SUFFERING AND SELF-DENIAL IN THE CHRISTIAN LIFE

AA

Unto you it is given in the behalf of Christ, not only to believe on him, but also to suffer for his sake. (Philippians 1:29)

Such is the nature of Christ’s religion, and such the terms of His discipleship—suffering and self-denial. By those who are not initiated into the mysteries of the kingdom of grace, this is a truth hard to be understood.

To them it is inexplicable how one whose person is loved by God, whose sins Christ has forgiven, whose life appears holy, useful, and honored, should be the subject of Divine correction, and perhaps in some instances should, more than others, seem smitten of God and afflicted.

But to those who are students of Christ, who learn at the feet of Jesus, this is no insoluble problem. They understand, in a measure, why the most holy are frequently the most chastened. Ah! beloved, in the school where this truth is learned, all truth may be learned—at the feet of Jesus.

In His light we shall see light. But men turn from the sun, and wonder that, in the study of divine truth, shadows should fall darkly upon their path. They study the Bible so little beneath the cross, with an eye intent upon Christ, from whom all truth emanates, of whom all truth testifies, and to whom all truth leads.

What says “the Truth” himself? “This is life eternal, that they might know You, the only true God, and Jesus Christ whom You have sent.” The crisis in your life speeds on, when all knowledge, save the knowledge of Christ loving you, pardoning you as a guilty, saving you as a lost, sinner, and reconciling you to God as a rebellious sinner, will prove as unsubstantial as a shadow, as unreal and fleeting as a dream.

Oh, let this be the one desire and earnest resolve of your soul, “That I may know Him.” “Yes, doubtless, and I count all things but loss, for the excellency of the knowledge of Christ Jesus my Lord.” Such, then, as have learned of Christ can understand why a child of God should be a child of affliction.
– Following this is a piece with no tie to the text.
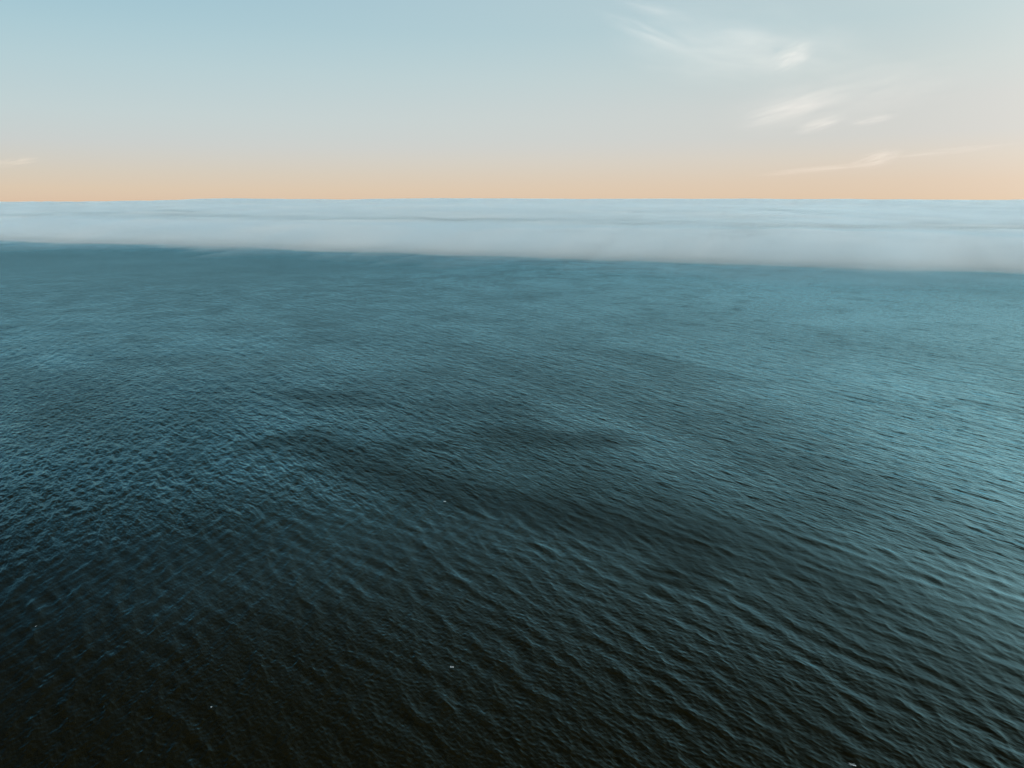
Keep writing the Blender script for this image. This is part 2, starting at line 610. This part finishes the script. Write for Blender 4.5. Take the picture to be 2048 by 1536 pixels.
# ------------------------------------------------------------------ clouds
def cloud_material(name, density, stretch, seed, cut, tone):
    m, N, L = node_mat(name)
    N.remove(N['Principled BSDF'])
    p = N.new('ShaderNodeVolumePrincipled')
    p.inputs['Color'].default_value = (*tone, 1)
    p.inputs['Anisotropy'].default_value = -0.45
    tc = N.new('ShaderNodeTexCoord')
    ln = N.new('ShaderNodeVectorMath')
    ln.operation = 'LENGTH'
    L.new(tc.outputs['Object'], ln.inputs[0])
    fall = N.new('ShaderNodeMapRange')
    fall.interpolation_type = 'SMOOTHSTEP'
    fall.inputs[1].default_value = 1.0
    fall.inputs[2].default_value = 0.1
    L.new(ln.outputs['Value'], fall.inputs[0])
    mp = N.new('ShaderNodeMapping')
    mp.inputs['Location'].default_value = (seed * 3.7, seed * 1.9, seed)
    mp.inputs['Scale'].default_value = stretch
    L.new(tc.outputs['Object'], mp.inputs[0])
    nz = N.new('ShaderNodeTexNoise')
    nz.inputs['Scale'].default_value = 1.0
    nz.inputs['Detail'].default_value = 3.5
    nz.inputs['Roughness'].default_value = 0.6
    nz.inputs['Distortion'].default_value = 0.5
    L.new(mp.outputs[0], nz.inputs['Vector'])
    cr = N.new('ShaderNodeMapRange')
    cr.inputs[1].default_value = cut
    cr.inputs[2].default_value = 0.75
    L.new(nz.outputs[0], cr.inputs[0])
    mu = N.new('ShaderNodeMath')
    mu.operation = 'MULTIPLY'
    L.new(fall.outputs[0], mu.inputs[0])
    L.new(cr.outputs[0], mu.inputs[1])
    m2 = N.new('ShaderNodeMath')
    m2.operation = 'MULTIPLY'
    L.new(mu.outputs[0], m2.inputs[0])
    m2.inputs[1].default_value = density
    L.new(m2.outputs[0], p.inputs['Density'])
    L.new(p.outputs[0], N['Material Output'].inputs['Volume'])
    return m


CLOUD_ALT = 3200.0


def cloud(px, py, wpx, hpx, tilt, label, density=1.0, stretch=(1.3, 1.3, 2.8), cut=0.40, tone=(1.0, 0.87, 0.80)):
    """a lens of ice cloud seen at (px, py), wpx by hpx pixels, tilted in degrees"""
    v = pixel_dir(px, py)
    hor = math.hypot(v.x, v.y)
    t = min((CLOUD_ALT - CAM_H) / max(v.z, 1e-3), 60000.0)
    loc = Vector((0, 0, CAM_H)) + v * t
    dist = v.length * t
    ppm = FOCAL / (t)                         # pixels per metre across the view
    a, c = wpx / 2 / ppm, hpx / 2 / ppm
    bm_co, faces = [], []
    nu, nv = 40, 20
    for i in range(nv + 1):
        ph = math.pi * i / nv
        for j in range(nu):
            la = 2 * math.pi * j / nu
            bm_co.append((math.sin(ph) * math.cos(la), math.sin(ph) * math.sin(la), math.cos(ph)))
    for i in range(nv):
        for j in range(nu):
            faces.append((i * nu + j, (i + 1) * nu + j, (i + 1) * nu + (j + 1) % nu, i * nu + (j + 1) % nu))
    me = bpy.data.meshes.new("cirrus_cloud")
    me.from_pydata(bm_co, [], faces)
    depth = max(a * 0.6, c)
    o = link("cirrus_cloud", me, cloud_material("cirrus", density * 0.24 / depth, stretch, px * 0.013, cut, tone),
             label=label, category="cloud", group="wisps of cirrus in the sky")
    o.location = loc
    az = math.atan2(v.x, v.y)
    o.rotation_euler = (Matrix.Rotation(-az, 3, 'Z') @ Matrix.Rotation(math.radians(-tilt), 3, 'Y')).to_euler()
    o.scale = (a, depth, c)
    return o


cloud(1585, 112, 110, 62, 20, "small bright hooked wisp of cirrus, highest of the compact ones", 1.5)
cloud(1590, 214, 280, 62, 15, "long feathery wisp of cirrus sloping up to the right", 1.2)
cloud(1640, 248, 120, 32, 17, "short thin wisp of cirrus below the long feathery wisp", 1.2)
cloud(1745, 240, 110, 22, 9, "short flat wisp of cirrus, rightmost of the middle row", 1.2)
cloud(1752, 318, 120, 40, 12, "small pinkish puff of cirrus on a long streak near the horizon", 1.5)
cloud(1640, 338, 300, 16, 5, "long thin streak of cirrus trailing left from the pinkish puff", 1.0)
cloud(1900, 302, 260, 15, 5, "long thin streak of cirrus reaching the right edge near the horizon", 1.0)
cloud(1285, 64, 240, 34, -22, "faint streak of cirrus sloping down to the right at top centre", 1.0)
cloud(1300, 18, 220, 22, -15, "faint thin streak of cirrus cut by the top edge", 0.8)
cloud(1480, 95, 640, 190, -8, "broad faint veil of cirrus at the top of the sky", 0.9, (2.2, 1.6, 3.4), 0.36)
cloud(1700, 190, 620, 150, 8, "broad faint veil of cirrus around the middle wisps on the right", 0.6, (2.4, 1.6, 3.6), 0.36)
cloud(28, 324, 110, 24, 10, "small orange wisp of cirrus at the left edge above the fog", 0.8, tone=(1.0, 0.80, 0.60))


# ------------------------------------------------------------------ whitecaps
def foam_material():
    m, N, L = node_mat("sea_foam")
    b = N['Principled BSDF']
    b.inputs['Base Color'].default_value = (0.27, 0.34, 0.38, 1)
    b.inputs['Roughness'].default_value = 0.8
    return m


FOAM = foam_material()


def whitecap(px, py, wide, deep, deg, label):
    """a lumpy ragged sheet of froth draped over the wave"""
    x0, y0 = on_sea(px, py)
    r = random.Random(px * 7 + py)
    c, s = math.cos(math.radians(deg)), math.sin(math.radians(deg))
    nu, nr_ = 28, 5
    out = [1 + 0.35 * math.sin(2 * 2 * math.pi * j / nu + r.uniform(0, 6)) + r.uniform(-0.45, 0.45) for j in range(nu)]
    verts, faces = [], []

    def put(u, v, lift):
        x, y = c * u * wide - s * v * deep, s * u * wide + c * v * deep
        x, y = x * 0.65, y * 0.65
        verts.append((x, y, float(sea_point(x0 + x, y0 + y)[2]) + lift))
    put(0, 0, 0.10)
    for i in range(1, nr_ + 1):
        f = i / nr_
        for j in range(nu):
            a = 2 * math.pi * j / nu
            k = 0.5 * f * (out[j] if i > 2 else 1)
            put(math.cos(a) * k, math.sin(a) * k, (0.03 + 0.09 * r.random()) if i < nr_ else -0.08)
    for j in range(nu):
        j2 = (j + 1) % nu
        faces.append((0, 1 + j, 1 + j2))
        for i in range(nr_ - 1):
            p = 1 + i * nu
            faces.append((p + j, p + nu + j, p + nu + j2, p + j2))
    me = bpy.data.meshes.new("whitecap")
    me.from_pydata(verts, [], faces)
    o = link("whitecap", me, FOAM, label=label, category="whitecap", group="whitecaps scattered over the sea")
    o.location = (x0, y0, 0)
    return o


whitecap(904, 1334, 1.3, 0.7, -10, "largest white fleck of foam in the dark water at bottom centre")
whitecap(890, 1003, 1.3, 0.5, 5, "small bluish fleck of foam in the dark band mid sea")
whitecap(856, 990, 0.4, 0.5, 0, "tiny foam speck just left of the bluish fleck")
whitecap(423, 1415, 0.45, 0.35, 0, "bright round foam dot near the bottom left")
whitecap(72, 1253, 0.4, 0.35, 0, "faint foam dot by the left edge of the sea")
whitecap(258, 712, 1.6, 0.7, 0, "distant foam speck on the left, far out toward the fog")
whitecap(988, 845, 1.5, 0.7, -20, "pale breaking crest at the centre of the sea")
whitecap(1705, 1529, 2.2, 0.8, -30, "bluish foam streak at the bottom edge on the right")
Why “the Lord tries the righteous.”

Declarations such as these have a significance of meaning they can well comprehend—”I have chosen you in the furnace of affliction.” “Whom the Lord loves He chastens, and scourges every son whom He receives.” “As many as I love, I rebuke and chasten.”

And when the present and hallowed results of the Divine dealings are in a measure realized—when some sheaves of the golden fruit of the precious seed sown in weeping are sickled—the heart awakened to more prayer, Christ more precious, sin more hated, self more loathed, holiness more endeared.

And the soul brought into greater nearness to God—when the suffering Christian reviews the Divine supports he has experienced in his affliction, how God encircled him with the everlasting arms, how Christ pillowed his languid head, how the Holy Spirit comforted and soothed his anguish, by unfolding the sweetness and fullness of the Scriptures, sealing promise upon promise upon his smitten heart.

His chastened spirit can well exclaim, “You have dealt well with Your servant, O Lord, according to Your word.” You have broken but to bind up, have wounded but to heal, have emptied but to replenish, have embittered but to sweeten, have removed one blessing but to bestow another and a greater:

“You do but take my lamp away,
To bless me with eternal day.
Whom have I in heaven but You?
And there is none upon earth that I desire beside You.”